Changes Hurting Middle-Class Families

Unfortunately, there are two significant changes that will negatively affect middle-class families that do not qualify for Pell Grants and who do not have a minimal EFC/SAI.

Multiple Siblings in College
Current Rules: Today, it is beneficial to have multiple kids in college at the same time. Why? Because under current FAFSA rules, you get to divide your EFC/SAI by the number of students you have in college that year.

For example, if a family today has an EFC/SAI of $60,000 and has 3 kids in college, each would get a prorated share of the EFC/SAI equal to $20,000 ($60,000 ÷ 3 students). If one of them attended a school with a COA of $50,000, that student would have $30,000 ($50,000 – $20,000) of financial need.

New Rules:  The proration of the EFC/SAI will be eliminated starting with the 2023-2024 school year. Applying the new rules to the example above, each of the 3 students would have an EFC/SAI of $60,000.  The student attending the school with the COA of $50,000 would pay the full cost as the COA ($50,000) does not exceed the EFC/SAI ($60,000).

Divorced Families may pay More
Current Rules: Today, the spouse with which the student lives the majority of the time (> 183 days) is responsible for filing the FAFSA and reporting their income and assets. The income and assets of the other birth parent are ignored. The terms of a divorce decree or the parent providing the most financial support are irrelevant in determining which parent files and reports their income and assets on the FAFSA.

Example: Assume that a student splits her time between her divorced parents. The student spends all weekdays during the school year plus some weekends (say ~200 days/year) with Parent #1, who is a teacher making $60,000/year, has minimal assets, and rents an apartment. Parent #2 is a professional making $150,000/year, owns a condo at the beach, and is responsible (under the divorce decree) for child support of $15,000/yr. The student vacations with and spends most of the Summer at the beach with Parent #2 who provides the greater portion of the student’s support for the year.

Under the current FAFSA, Parent #1 would file the FAFSA and report their assets and income (including the $15,000 of child support received) since the student lives with them more than half the time.
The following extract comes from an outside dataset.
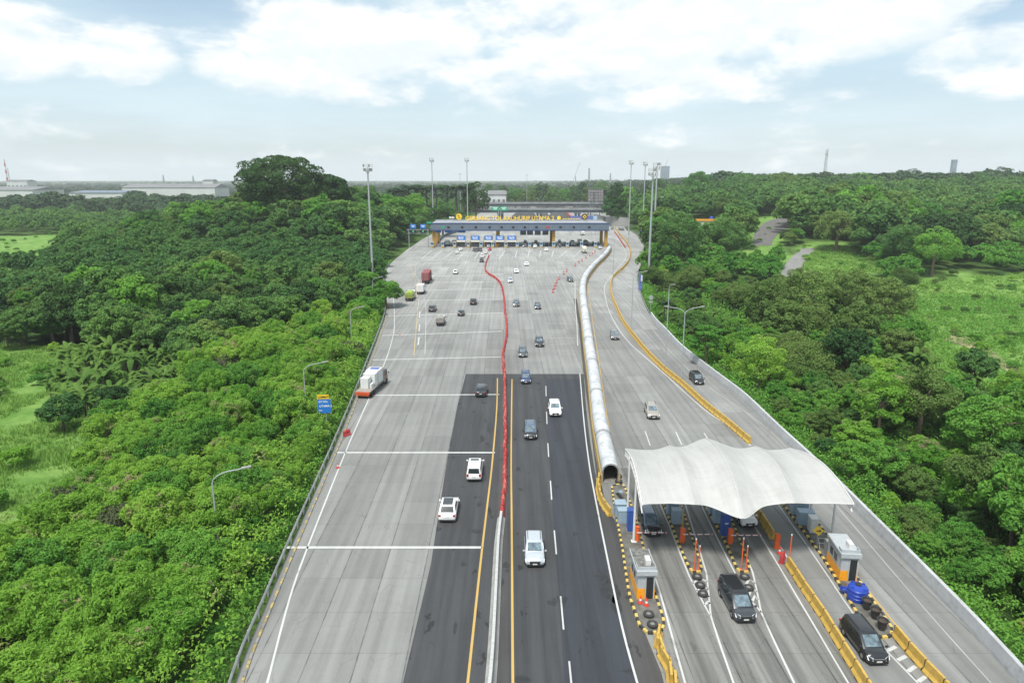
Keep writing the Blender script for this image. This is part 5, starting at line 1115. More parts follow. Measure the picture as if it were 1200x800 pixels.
def mast(px, ptop, dist, label, heads=8, big=1.0):
    """lighting mast: dist is along the view axis; foot on the ground, top where the photograph shows it"""
    x = (px - 600) / 800 * dist; t = (ptop - 400) / 800; ztop = CAMH - dist * (SP + t * CP); y = dist * (CP - t * SP)
    zb = hgt(x, y) - .3; o = thing('light_mast', label, 'light mast', (x, y, zb)); h = ztop - zb
    MB().cyl((0, 0, 0), (0, 0, h - 2.5 * big), .42 * big, .24 * big, n=10).build('pole', M['steel'], o, sm=True)
    mb = MB(); z0 = h - 3.2 * big
    mb.cyl((0, 0, z0), (0, 0, h), .16 * big, .12, n=6); mb.tube([(1.2 * big * math.cos(a), 1.2 * big * math.sin(a), z0 + 1.2) for a in [2 * PI * k / 12 for k in range(13)]], .06, 5); mb.tube([(1.2 * big * math.cos(a), 1.2 * big * math.sin(a), z0 + 3.0 * big) for a in [2 * PI * k / 12 for k in range(13)]], .06, 5)
    for k in range(6): a = k * PI / 3; mb.cyl((0, 0, z0), (1.2 * big * math.cos(a), 1.2 * big * math.sin(a), z0 + 1.2), .06, n=5)
    mb.build('head_frame', M['steel'], o)
    for k in range(heads):
        a = 2 * PI * k / heads; zz = z0 + (1.3 if k % 2 else 2.6) * big
        MB().box((1.35 * big * math.cos(a), 1.35 * big * math.sin(a), zz), (.35, .85, .95 * big), a).build('floodlight', M['conc'] if k % 3 else M['white'], o)
    return o
mast(430.5, 192, 213, 'tall floodlight mast standing in the woods left of the plaza, nearest on that side', 8, .95); mast(505.8, 185, 440, 'tall floodlight mast left of the gantry, left one of two'); mast(547, 185, 460, 'tall floodlight mast left of the gantry, right one of two')
mast(740, 188, 428, 'leftmost tall floodlight mast right of the gantry'); mast(756.5, 189.5, 430, 'second floodlight mast right of the gantry, slimmer head'); mast(765.8, 197, 251, 'thick nearer floodlight mast rising from the trees beside the ramp', 10, 1.15); mast(770.5, 190.5, 330, 'floodlight mast just right of and behind the thick nearer one', 10, 1.3)
for (x, top, d, lb) in ((617.5, 205, 700, 'thin lamp pole standing far beyond the overpass'), (539, 204, 600, 'thin lamp pole behind the palms left of the overpass'), (776, 231, 400, 'thin pole among the bushes right of the thick mast')):
    wx0 = (x - 600) / 800 * d; t = (top - 400) / 800; zt = CAMH - d * (SP + t * CP); yy = d * (CP - t * SP); o = thing('lamp_pole', lb, 'lamp pole', (wx0, yy, hgt(wx0, yy))); hh_ = zt - hgt(wx0, yy); MB().cyl((0, 0, 0), (0, 0, hh_), .22, .15, n=6).build('pole', M['steel'], o); MB().box((0, 0, hh_), (2.0, .5, .4)).build('lamp_head', M['steel'], o)
# banners and the round sign beside the ramp
for (px, py, h, lb) in ((748, 343, 6.2, 'nearer tall blue printed banner beside the outer ramp'), (748.5, 277, 7.5, 'farther tall blue and white banner beside the outer ramp')):
    b = W(px, py, 0); o = thing('feather_banner', lb, 'banner', b); MB().cyl((0, 0, -.5), (0, 0, h), .05, n=6).build('pole', M['steel'], o); sc = b.y / 220
    MB().add([(-.1, 0, .8), (1.1 * sc, 0, .7), (1.2 * sc, .03, h * .9), (-.1, 0, h), (-.1, .03, .8), (1.1 * sc, .03, .7), (1.2 * sc, .06, h * .9), (-.1, .03, h)], [(0, 1, 2, 3), (7, 6, 5, 4), (0, 4, 5, 1), (1, 5, 6, 2), (2, 6, 7, 3), (3, 7, 4, 0)]).build('cloth', M['bannerm'], o)
    MB().box((.9 * sc, -.05, h * .75), (.5 * sc, .04, h * .3)).build('white_print', M['white'], o)
b = GT(762, 366); o = thing('round_sign', 'round grey sign seen from behind in the bushes right of the ramp', 'sign', b); MB().cyl((0, 0, -.5), (0, 0, 4.2), .06, n=6).build('post', M['steel'], o); MB().lathe((0, 0, 0), [(.62, -.03), (.62, .03)], 18).build('disc', M['steel'], o, (0, -.1, 4.1)).rotation_euler = (PI / 2, 0, 0); MB().box((0, -.1, 2.9), (1.1, .05, .5)).build('plate', M['steel'], o)

# ------------------------------------------------------------------ overpass and things beyond
def overpass(y0, label, z=10.6, xl=552, xr=712, dy=9, pw=2.2):
    o = thing('overpass', label, 'bridge'); s_ = y0 * CP + CAMH * SP; a, b = (xl - 600) / 800 * s_, (xr - 600) / 800 * s_; c = (a + b) / 2
    MB().box((c, y0 + dy / 2, z - .3), (b - a, dy, .6)).build('deck', M['bridge'], o); 
    for k in range(4): MB().box((c, y0 + 1 + k * (dy - 2) / 3, z - 1.6), (b - a, .7, 2.0)).build('girder', M['bridgedark'], o)
    for yy in (y0, y0 + dy): MB().box((c, yy, z + .5), (b - a, .3, 1.1)).build('parapet', M['bridge'], o)
    f = MB(); n_ = 60
    for k in range(n_ + 1): f.box((lerp(a, b, k / n_), y0 + .1, z + 2.0), (.18, .18, 2.2))
    for zz in (1.4, 2.2, 3.0): f.box((c, y0 + .1, z + zz), (b - a, .08, .12))
    f.build('mesh_fence', mat('rusty_fence', (.16, .13, .12), .8, var=.3, vscale=.4), o)
    for px in (607 if z < 11 else 606, 632, 677):
        x = (px - 600) / 800 * s_; 
        if abs(px - 607) < 2: x = (597.5 - 600) / 800 * s_ - 8
        MB().box((x, y0 + dy / 2, z - 3.1), (5, dy * .9, 1.0)).build('pier_cap', M['bridgedark'], o)
        for q in (-1, 1): MB().cyl((x + q * 1.3, y0 + dy / 2, -.3), (x + q * 1.3, y0 + dy / 2, z - 2.6), .8, n=10).build('pier', M['bridgedark'], o)
    return o
overpass(560, 'nearer grey road overpass crossing beyond the toll gate', 11.2, 553, 709); overpass(640, 'farther overpass half hidden behind the nearer one', 13.2, 560, 706)
def at_axis(px, py, dist):
    t = (py - 400) / 800; return Vector(((px - 600) / 800 * dist, dist * (CP - t * SP), CAMH - dist * (SP + t * CP)))
for (px, lb) in ((580.3, 'left green direction sign beyond the toll gate'), (590.5, 'right green direction sign beyond the toll gate')):
    p = at_axis(px, 244.5, 520); o = thing('direction_sign', lb, 'sign', (p.x, p.y, -.3)); fc = MB().box((0, 0, p.z + .3), (5.6, .2, 2.9)).build('sign_face', M['signgreen'], o); MB().cyl((2.4 if px < 585 else -2.4, .3, 0), (2.4 if px < 585 else -2.4, .3, p.z + 1.5), .25, n=8).build('post', M['steel'], o); mb = MB(); mb.box((0, -.12, p.z + .9), (3.6, .03, .4)); mb.box((0, -.12, p.z - .1), (2.6, .03, .4)); mb.build('lettering', M['letter'], fc)
p = at_axis(698, 230, 600); o = thing('billboard', 'back of a big old billboard standing beside the overpass', 'billboard', (p.x, p.y, 5)); mb = MB()
MB().box((0, 0, p.z - 4.0), (13.5, .4, 10.5)).build('panel', mat('weathered_billboard_back', (.30, .27, .26), .8, var=.2, vscale=.3), o)
for k in range(7): mb.box((-6.6 + k * 2.2, -.4, p.z - 4), (.3, .3, 10.6))
for k in range(5): mb.box((0, -.4, p.z - 9 + k * 2.5), (13.5, .3, .25))
mb.box((-1.5, -.3, p.z - 8), (1.2, .5, 14)); mb.build('frame', M['bridgedark'], o)
for k in (-4, 4): MB().cyl((k, 0, -5), (k, 0, p.z - 8), .5, n=8).build('post', M['bridgedark'], o)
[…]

New Rules: Starting in 2024-2025 school year, the divorced parent who provides the most financial support for the student must file the FAFSA and report their income and assets (Parent #2 in this example). Therefore, this family’s EFC/SAI (and the net cost of college) will be much higher than it would be if the custodial parent (Parent #1) filed the FAFSA.

But this is a good and equitable change, right? Maybe not. Consider the following situations:

Situation 1: Many divorce decrees stipulate how college costs are to be shared between the birth parents (e.g., 50%/50%, 25%/75%). Since the result of these new rules is a decrease in financial aid, the family’s total cost of college will go up. This means Parent #1 (who makes a lot less than Parent #2) will need to pay more than under current FAFSA rules.

Situation 2: Parent #2 just got remarried, and their new spouse also makes $150,000 per year. Under current (and new) FAFSA rules, the income of the new step-parent must be included on the FAFSA filed by Parent #2. Now, Parent #1’s share of the college costs will go up considerably simply because their ex-spouse got remarried. Wait, it gets worse….

Situation 3: What if the divorced couple had 2 or 3 children in college simultaneously? Then, the increase in the cost of college triggered by the change in the divorce rules is made much worse because the family doesn’t get to split the EFC/SAI amongst the siblings.

A Caution to High School Seniors
Families with high school seniors will soon select the college they will attend. They need to determine if and by how much their 4-year college costs will increase due to these changes, and possibly choose a less expensive school to attend for all 4 years. If the family waits until their costs go up in the Fall of 2024 before addressing these changes, they will then need to make some uncomfortable decisions that may include (a) taking out parental PLUS loans, (b) asking their student to take a gap year to earn money to finish college, or (c) asking their student to transfer to a lower-cost college. Do not conclude that a college is affordable based solely on your Freshman financial aid award.

Options to Consider
These changes to the FAFSA do not affect the aid given by many private colleges that require the CSS Profile in addition to the FAFSA. The CSS Profile still permits the EFC/SAI to be prorated between multiple siblings in college simultaneously, and it treats the income and assets of divorced parents (and their new spouses if remarried) differently than the FAFSA. While CSS colleges generally have a higher COA, they also typically award higher amounts of gift aid compared to public colleges. Families should consider CSS schools to see if their net 4-year cost is lower than at FAFSA-only schools.